31 dicembre  1996,  n. 675, per il privato e’ impossibile accedere ai

dati  identificativi della persona citata a giudizio, che sono invece

conoscibili dall’autorita’ giudiziaria o di pubblica sicurezza;

        che  la disciplina censurata si porrebbe percio’ in contrasto

con  l’art. 3  della Costituzione, in quanto prescrive che il ricorso

immediato  contenga  l’indicazione  delle  complete generalita’ della

persona  citata,  non  richieste invece ai fini della validita’ della

querela;  con  l’art. 24  Cost.,  in  quanto ostacola l’esercizio del

diritto  di  difesa  della  persona  offesa  e  rende  di conseguenza

«inutile»  l’istituto del ricorso immediato; con l’art. 111 Cost., in

quanto  preclude  alla  parte  privata  l’esercizio di diritti pari a

quelli  del   pubblico  ministero,  che  ha  invece  accesso  ai  dati

identificativi delle persone nei cui confronti svolge le indagini;

        che  il  rimettente  fonda le sue argomentazioni sull’erroneo

presupposto  che  alla persona offesa sia preclusa la possibilita’ di

prendere  conoscenza  dei  dati  identificativi dell’imputato, ma non

tiene  conto  che,  come  rileva  l’Avvocatura  dello  Stato, a norma

dell’art. 12, comma 1, lettera h), della legge n. 675 del 1996, tra i

casi  nei quali non occorre il consenso dell’interessato sono incluse

le  situazioni in cui il trattamento dei dati personali e’ necessario

ai  fini  dello svolgimento delle indagini difensive o, comunque, per

far valere o difendere un diritto in sede giudiziaria;

        che  peraltro,  in  riferimento alla denunciata disparita’ di

trattamento  e  alla  violazione  del  principio  della parita’ delle

parti,  la  Corte  di  cassazione  ha  avuto  di recente occasione di

affermare  che il requisito delle «generalita’ della persona citata a

giudizio»,   richiesto   a  pena  di  inammissibilita’  dal  comma 1,

lettera c),  dell’art. 24 del decreto legislativo n. 274 del 2000, e’

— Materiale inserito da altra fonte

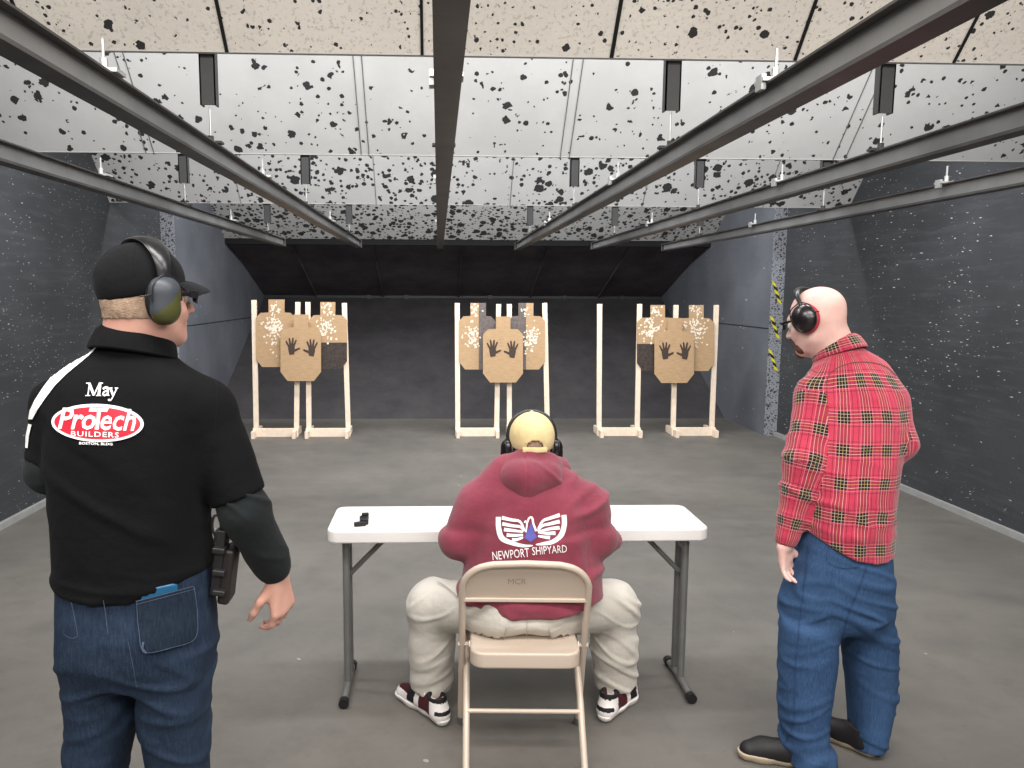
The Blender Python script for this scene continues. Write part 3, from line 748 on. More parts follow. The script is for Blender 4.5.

soddisfatto anche se nel ricorso immediato manchi l’indicazione della

data  e del luogo di nascita della persona citata a giudizio, purche’

l’atto  non  risulti  rivolto  ad  incertam  personam,  in  quanto la

completa  identificazione  dell’imputato  e’  differibile  al momento

della presentazione del medesimo avanti all’autorita’ procedente;

        che,  infine,  non  e’ dato riscontrare alcuna violazione del

diritto di azione e difesa in relazione all’onere di acquisire i dati

che  consentono  la  sicura  individuazione  della persona citata, in

quanto la persona offesa, ove ritenga che l’acquisizione di tali dati

sia  eccessivamente difficoltosa o dispendiosa, puo’ comunque seguire

le  vie  della ordinaria tutela giurisdizionale davanti al giudice di

pace, esercitando la facolta’ di presentare querela;

        che    la   questione   deve   pertanto   essere   dichiarata

manifestamente infondata.

    Visti  gli  artt. 26,  secondo  comma, della legge 11 marzo 1953,

n. 87,  e  9,  secondo  comma,  delle norme integrative per i giudizi

davanti alla Corte costituzionale.

Per questi motivi

                       LA CORTE COSTITUZIONALE

    Dichiara   la   manifesta   infondatezza   della   questione   di

legittimita’  costituzionale  dell’art. 21,  comma 2, lettera e), del

decreto   legislativo  28 agosto  2000,  n. 274  (Disposizioni  sulla

competenza  penale  del  giudice  di pace, a norma dell’art. 14 della

legge  24 novembre  1999,  n. 468),  sollevata,  in  riferimento agli

artt. 3,  24 e 111 della Costituzione, dal giudice di pace di Napoli,

con l’ordinanza in epigrafe.

    Cosi’  deciso  in  Roma,  nella  sede della Corte costituzionale, Palazzo della Consulta, il 23 febbraio 2004.

                     Il Presidente: Zagrebelsky

                     Il redattore: Neppi Modona

                      Il cancelliere:Fruscella

    Depositata in cancelleria il 2 marzo 2004.